··· INFORMATION PROVIDED

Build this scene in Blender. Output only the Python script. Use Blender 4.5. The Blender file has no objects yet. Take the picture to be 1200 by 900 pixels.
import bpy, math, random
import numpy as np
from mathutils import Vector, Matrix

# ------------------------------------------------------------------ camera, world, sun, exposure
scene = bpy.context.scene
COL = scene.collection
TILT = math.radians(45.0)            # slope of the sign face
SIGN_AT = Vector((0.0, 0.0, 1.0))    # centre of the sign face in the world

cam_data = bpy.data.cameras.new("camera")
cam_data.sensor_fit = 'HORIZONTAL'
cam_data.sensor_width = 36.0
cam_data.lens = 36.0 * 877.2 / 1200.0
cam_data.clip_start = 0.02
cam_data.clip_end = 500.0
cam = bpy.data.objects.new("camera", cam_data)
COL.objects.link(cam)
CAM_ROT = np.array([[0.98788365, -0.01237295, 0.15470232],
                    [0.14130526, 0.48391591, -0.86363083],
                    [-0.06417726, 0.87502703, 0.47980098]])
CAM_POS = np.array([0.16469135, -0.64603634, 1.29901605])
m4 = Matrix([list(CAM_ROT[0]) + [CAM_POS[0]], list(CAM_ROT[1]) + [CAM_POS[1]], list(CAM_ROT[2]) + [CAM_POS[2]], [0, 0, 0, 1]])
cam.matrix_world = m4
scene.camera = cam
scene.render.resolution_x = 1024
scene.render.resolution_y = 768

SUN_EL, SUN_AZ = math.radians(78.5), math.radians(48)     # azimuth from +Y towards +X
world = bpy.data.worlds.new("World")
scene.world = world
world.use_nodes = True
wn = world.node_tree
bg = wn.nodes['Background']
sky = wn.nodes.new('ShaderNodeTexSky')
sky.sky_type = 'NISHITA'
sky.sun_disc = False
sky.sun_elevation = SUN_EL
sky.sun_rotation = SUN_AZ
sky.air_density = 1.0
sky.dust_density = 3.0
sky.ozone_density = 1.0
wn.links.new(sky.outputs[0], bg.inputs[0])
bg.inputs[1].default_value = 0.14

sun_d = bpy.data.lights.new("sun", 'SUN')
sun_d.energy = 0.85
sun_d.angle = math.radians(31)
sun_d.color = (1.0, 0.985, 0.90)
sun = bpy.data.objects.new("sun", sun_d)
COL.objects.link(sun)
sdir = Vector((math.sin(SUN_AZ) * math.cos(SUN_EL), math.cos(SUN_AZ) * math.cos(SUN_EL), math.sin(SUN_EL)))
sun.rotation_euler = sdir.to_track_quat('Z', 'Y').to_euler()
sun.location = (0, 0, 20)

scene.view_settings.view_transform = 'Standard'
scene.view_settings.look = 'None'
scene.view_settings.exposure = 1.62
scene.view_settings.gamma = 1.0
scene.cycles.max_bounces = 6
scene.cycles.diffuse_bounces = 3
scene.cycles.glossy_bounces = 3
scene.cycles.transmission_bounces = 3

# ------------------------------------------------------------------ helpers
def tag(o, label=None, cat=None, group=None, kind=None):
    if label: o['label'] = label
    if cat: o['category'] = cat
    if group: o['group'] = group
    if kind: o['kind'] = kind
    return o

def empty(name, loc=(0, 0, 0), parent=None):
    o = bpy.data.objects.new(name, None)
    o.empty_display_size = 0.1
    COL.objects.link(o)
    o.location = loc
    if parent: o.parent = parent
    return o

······

| EXERCISE INSTRUCTIONS |
Extract the full listing above without alteration.

| SOLUTION TO THIS TASK |
Build this scene in Blender. Output only the Python script. Use Blender 4.5. The Blender file has no objects yet. Take the picture to be 1200 by 900 pixels.
import bpy, math, random
import numpy as np
from mathutils import Vector, Matrix

# ------------------------------------------------------------------ camera, world, sun, exposure
scene = bpy.context.scene
COL = scene.collection
TILT = math.radians(45.0)            # slope of the sign face
SIGN_AT = Vector((0.0, 0.0, 1.0))    # centre of the sign face in the world

cam_data = bpy.data.cameras.new("camera")
cam_data.sensor_fit = 'HORIZONTAL'
cam_data.sensor_width = 36.0
cam_data.lens = 36.0 * 877.2 / 1200.0
cam_data.clip_start = 0.02
cam_data.clip_end = 500.0
cam = bpy.data.objects.new("camera", cam_data)
COL.objects.link(cam)
CAM_ROT = np.array([[0.98788365, -0.01237295, 0.15470232],
                    [0.14130526, 0.48391591, -0.86363083],
                    [-0.06417726, 0.87502703, 0.47980098]])
CAM_POS = np.array([0.16469135, -0.64603634, 1.29901605])
m4 = Matrix([list(CAM_ROT[0]) + [CAM_POS[0]], list(CAM_ROT[1]) + [CAM_POS[1]], list(CAM_ROT[2]) + [CAM_POS[2]], [0, 0, 0, 1]])
cam.matrix_world = m4
scene.camera = cam
scene.render.resolution_x = 1024
scene.render.resolution_y = 768

SUN_EL, SUN_AZ = math.radians(78.5), math.radians(48)     # azimuth from +Y towards +X
world = bpy.data.worlds.new("World")
scene.world = world
world.use_nodes = True
wn = world.node_tree
bg = wn.nodes['Background']
sky = wn.nodes.new('ShaderNodeTexSky')
sky.sky_type = 'NISHITA'
sky.sun_disc = False
sky.sun_elevation = SUN_EL
sky.sun_rotation = SUN_AZ
sky.air_density = 1.0
sky.dust_density = 3.0
sky.ozone_density = 1.0
wn.links.new(sky.outputs[0], bg.inputs[0])
bg.inputs[1].default_value = 0.14

sun_d = bpy.data.lights.new("sun", 'SUN')
sun_d.energy = 0.85
sun_d.angle = math.radians(31)
sun_d.color = (1.0, 0.985, 0.90)
sun = bpy.data.objects.new("sun", sun_d)
COL.objects.link(sun)
sdir = Vector((math.sin(SUN_AZ) * math.cos(SUN_EL), math.cos(SUN_AZ) * math.cos(SUN_EL), math.sin(SUN_EL)))
sun.rotation_euler = sdir.to_track_quat('Z', 'Y').to_euler()
sun.location = (0, 0, 20)

scene.view_settings.view_transform = 'Standard'
scene.view_settings.look = 'None'
scene.view_settings.exposure = 1.62
scene.view_settings.gamma = 1.0
scene.cycles.max_bounces = 6
scene.cycles.diffuse_bounces = 3
scene.cycles.glossy_bounces = 3
scene.cycles.transmission_bounces = 3

# ------------------------------------------------------------------ helpers
def tag(o, label=None, cat=None, group=None, kind=None):
    if label: o['label'] = label
    if cat: o['category'] = cat
    if group: o['group'] = group
    if kind: o['kind'] = kind
    return o

def empty(name, loc=(0, 0, 0), parent=None):
    o = bpy.data.objects.new(name, None)
    o.empty_display_size = 0.1
    COL.objects.link(o)
    o.location = loc
    if parent: o.parent = parent
    return o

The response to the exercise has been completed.